1. Not Having a Plan – I’m going to tell you right now, if you don’t have a plan, you chances of success are less than 5%. Creating a plan is your first step to saving money. Your plan can be as detailed or as vague as you want, just make sure you have an idea of how you’re going to save money.
2. Procrastination – I am guilty of this one. If you made a plan, follow it. Try not to get into the habit of pushing your plan to the following week, month or even year.
3. Not Setting Goals – What prevents me from procrastination is the fact that I have certain financial goals that I want to accomplish such as paying off the house in 20 years instead of 25, retiring at 55 instead of 60 or going on an all inclusive vacation at the end of March if I save XXX amount of dollars. Setting goals gives me the motivation to follow my plan.
4. Lack of Knowledge on How to Save – If you have little idea on how to cut down costs and how to be more frugal just read a book or better yet peruse the thousands of personal finance blogs or websites for FREE located here on the net.
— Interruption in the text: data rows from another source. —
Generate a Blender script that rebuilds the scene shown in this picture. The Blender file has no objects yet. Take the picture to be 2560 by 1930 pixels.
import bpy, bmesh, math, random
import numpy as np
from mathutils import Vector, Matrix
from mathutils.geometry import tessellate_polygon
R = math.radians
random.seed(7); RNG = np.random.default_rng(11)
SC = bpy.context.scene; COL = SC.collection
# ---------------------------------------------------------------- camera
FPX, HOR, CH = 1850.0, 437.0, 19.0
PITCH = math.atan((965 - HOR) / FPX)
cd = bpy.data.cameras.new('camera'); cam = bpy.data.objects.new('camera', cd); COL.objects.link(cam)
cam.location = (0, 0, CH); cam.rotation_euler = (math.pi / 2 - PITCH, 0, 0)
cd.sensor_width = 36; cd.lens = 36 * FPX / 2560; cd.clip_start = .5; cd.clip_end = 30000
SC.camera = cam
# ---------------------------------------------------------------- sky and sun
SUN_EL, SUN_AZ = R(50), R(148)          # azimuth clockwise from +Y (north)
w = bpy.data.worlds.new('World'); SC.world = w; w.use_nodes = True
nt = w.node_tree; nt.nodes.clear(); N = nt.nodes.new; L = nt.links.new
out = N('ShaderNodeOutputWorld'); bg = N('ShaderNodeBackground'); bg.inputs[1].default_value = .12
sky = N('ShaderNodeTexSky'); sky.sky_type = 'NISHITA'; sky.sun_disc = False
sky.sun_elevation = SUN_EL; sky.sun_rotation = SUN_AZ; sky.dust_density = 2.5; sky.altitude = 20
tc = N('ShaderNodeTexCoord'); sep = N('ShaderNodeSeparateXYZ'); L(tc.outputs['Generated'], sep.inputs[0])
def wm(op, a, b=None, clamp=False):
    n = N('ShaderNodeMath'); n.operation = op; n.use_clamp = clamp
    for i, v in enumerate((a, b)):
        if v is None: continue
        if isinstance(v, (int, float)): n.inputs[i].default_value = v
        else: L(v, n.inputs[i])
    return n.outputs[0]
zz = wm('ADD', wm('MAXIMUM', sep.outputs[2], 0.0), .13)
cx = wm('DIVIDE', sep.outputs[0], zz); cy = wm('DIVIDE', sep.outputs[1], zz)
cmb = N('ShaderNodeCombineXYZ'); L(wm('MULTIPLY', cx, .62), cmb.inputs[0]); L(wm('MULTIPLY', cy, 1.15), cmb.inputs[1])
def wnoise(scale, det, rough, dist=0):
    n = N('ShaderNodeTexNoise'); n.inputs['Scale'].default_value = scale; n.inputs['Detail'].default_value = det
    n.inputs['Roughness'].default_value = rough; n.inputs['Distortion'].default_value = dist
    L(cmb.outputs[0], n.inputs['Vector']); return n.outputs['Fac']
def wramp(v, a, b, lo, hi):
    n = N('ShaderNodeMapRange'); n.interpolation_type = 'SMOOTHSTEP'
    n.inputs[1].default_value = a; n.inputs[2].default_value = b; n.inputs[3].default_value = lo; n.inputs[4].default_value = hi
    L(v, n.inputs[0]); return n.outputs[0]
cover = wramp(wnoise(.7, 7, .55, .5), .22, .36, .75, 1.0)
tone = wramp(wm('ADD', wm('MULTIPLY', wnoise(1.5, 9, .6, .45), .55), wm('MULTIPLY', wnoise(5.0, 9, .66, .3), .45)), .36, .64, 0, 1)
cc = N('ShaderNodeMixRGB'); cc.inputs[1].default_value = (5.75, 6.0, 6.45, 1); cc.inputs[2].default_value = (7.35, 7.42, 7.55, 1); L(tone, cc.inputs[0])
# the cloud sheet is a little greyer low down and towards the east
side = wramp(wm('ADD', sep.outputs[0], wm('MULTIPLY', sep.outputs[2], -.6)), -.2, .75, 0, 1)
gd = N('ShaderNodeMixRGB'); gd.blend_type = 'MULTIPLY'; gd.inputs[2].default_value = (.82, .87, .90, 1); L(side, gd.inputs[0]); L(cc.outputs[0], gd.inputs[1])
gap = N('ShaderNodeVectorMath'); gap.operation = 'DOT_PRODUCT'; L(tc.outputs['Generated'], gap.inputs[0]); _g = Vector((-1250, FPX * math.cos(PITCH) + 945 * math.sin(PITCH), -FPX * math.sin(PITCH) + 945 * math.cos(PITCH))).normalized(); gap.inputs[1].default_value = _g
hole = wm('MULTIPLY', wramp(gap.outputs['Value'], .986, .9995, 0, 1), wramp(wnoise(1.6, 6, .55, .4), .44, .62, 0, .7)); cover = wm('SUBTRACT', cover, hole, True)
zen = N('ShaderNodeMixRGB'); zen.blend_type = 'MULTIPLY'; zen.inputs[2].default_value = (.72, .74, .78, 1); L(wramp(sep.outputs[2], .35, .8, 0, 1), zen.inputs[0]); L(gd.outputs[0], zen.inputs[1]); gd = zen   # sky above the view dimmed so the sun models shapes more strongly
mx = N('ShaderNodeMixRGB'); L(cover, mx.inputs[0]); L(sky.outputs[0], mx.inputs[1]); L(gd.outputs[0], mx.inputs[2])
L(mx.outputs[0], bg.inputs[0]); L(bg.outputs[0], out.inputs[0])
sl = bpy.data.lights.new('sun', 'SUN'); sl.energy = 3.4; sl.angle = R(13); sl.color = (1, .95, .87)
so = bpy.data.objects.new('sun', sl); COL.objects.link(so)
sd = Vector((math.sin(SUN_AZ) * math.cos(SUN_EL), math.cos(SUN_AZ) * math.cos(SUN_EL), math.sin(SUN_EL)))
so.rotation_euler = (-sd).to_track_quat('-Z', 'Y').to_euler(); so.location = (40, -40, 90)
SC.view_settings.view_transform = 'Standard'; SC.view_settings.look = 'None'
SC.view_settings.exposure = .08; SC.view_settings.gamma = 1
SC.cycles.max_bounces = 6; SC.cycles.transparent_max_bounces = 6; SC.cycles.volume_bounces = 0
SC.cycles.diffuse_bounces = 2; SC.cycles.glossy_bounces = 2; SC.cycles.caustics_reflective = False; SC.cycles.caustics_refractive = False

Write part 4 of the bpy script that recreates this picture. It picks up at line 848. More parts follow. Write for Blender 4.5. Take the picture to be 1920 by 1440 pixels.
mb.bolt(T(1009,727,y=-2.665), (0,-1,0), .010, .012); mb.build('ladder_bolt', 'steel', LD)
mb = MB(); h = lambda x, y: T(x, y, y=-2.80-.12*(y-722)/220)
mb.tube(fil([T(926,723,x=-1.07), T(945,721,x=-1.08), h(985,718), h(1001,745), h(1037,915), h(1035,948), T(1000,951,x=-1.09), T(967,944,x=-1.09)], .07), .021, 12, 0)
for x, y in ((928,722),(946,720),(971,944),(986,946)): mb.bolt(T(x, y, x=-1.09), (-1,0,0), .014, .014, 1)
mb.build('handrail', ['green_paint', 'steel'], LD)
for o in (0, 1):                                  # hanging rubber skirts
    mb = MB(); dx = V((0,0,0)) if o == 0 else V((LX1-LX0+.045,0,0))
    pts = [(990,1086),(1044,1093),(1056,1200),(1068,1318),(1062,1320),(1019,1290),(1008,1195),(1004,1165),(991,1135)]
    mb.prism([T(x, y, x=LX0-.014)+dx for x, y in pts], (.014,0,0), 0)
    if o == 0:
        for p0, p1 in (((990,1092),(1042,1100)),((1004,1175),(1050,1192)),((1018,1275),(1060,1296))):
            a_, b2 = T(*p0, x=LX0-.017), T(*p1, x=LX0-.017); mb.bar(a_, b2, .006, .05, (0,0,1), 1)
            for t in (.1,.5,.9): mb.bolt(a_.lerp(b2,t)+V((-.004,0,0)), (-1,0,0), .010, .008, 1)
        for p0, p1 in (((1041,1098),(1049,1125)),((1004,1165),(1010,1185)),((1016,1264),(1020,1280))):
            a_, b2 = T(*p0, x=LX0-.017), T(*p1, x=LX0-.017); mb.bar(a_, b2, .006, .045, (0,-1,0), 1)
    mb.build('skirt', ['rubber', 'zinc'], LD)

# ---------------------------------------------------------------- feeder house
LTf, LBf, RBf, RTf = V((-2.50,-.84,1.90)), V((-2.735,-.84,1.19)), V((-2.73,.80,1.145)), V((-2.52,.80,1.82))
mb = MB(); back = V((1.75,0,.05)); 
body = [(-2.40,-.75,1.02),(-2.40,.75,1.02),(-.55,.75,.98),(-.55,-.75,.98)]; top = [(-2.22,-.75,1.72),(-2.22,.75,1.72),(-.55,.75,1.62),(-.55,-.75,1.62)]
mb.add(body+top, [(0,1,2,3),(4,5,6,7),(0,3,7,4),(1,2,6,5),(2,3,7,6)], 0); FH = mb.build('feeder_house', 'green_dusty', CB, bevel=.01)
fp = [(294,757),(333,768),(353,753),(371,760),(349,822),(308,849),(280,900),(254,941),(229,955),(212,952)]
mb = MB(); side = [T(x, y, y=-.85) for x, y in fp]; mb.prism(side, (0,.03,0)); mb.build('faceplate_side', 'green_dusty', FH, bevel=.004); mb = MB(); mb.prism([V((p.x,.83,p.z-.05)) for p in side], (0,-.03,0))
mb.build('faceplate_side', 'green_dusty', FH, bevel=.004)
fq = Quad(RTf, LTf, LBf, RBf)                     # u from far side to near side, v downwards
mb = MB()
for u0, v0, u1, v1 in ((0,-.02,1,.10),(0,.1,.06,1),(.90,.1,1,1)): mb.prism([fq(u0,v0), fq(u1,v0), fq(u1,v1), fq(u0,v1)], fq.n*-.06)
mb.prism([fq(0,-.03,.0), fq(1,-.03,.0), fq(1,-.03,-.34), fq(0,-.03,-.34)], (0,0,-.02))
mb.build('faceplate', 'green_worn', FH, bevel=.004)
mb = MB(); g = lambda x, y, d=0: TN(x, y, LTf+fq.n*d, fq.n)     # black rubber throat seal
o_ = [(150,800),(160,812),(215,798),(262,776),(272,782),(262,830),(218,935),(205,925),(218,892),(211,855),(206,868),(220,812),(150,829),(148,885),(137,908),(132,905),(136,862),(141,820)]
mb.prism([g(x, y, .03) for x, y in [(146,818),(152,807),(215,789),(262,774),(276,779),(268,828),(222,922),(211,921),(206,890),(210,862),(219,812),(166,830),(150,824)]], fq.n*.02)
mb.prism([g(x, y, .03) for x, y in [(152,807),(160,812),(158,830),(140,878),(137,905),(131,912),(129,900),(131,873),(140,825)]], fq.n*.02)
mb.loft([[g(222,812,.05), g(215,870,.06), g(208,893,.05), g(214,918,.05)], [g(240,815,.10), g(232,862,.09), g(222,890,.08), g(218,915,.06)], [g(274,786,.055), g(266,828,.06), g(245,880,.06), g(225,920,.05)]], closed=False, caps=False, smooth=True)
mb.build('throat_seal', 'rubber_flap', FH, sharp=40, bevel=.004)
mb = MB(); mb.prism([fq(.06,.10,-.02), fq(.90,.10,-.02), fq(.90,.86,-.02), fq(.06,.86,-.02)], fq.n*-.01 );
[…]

5. Going too Hard too Fast – I’ve seen many people go full tilt and save lots of money right at the start and think that they can trim there 25 year mortgage into 5 if they try really hard. They cut out everything that made them happy and after a few weeks they get bored and find that paying off the house in 5 years is too much work and THEY GO BACK TO THEIR REGULAR SPENDING WAYS.
The best approach is a slow and gradual one. Set small goals and cut out little things at first. When you think about saving money, think of it as a lifestyle and not a chore. If you ease yourself into it, saving money will eventually be a natural habit that won’t seem like work at all.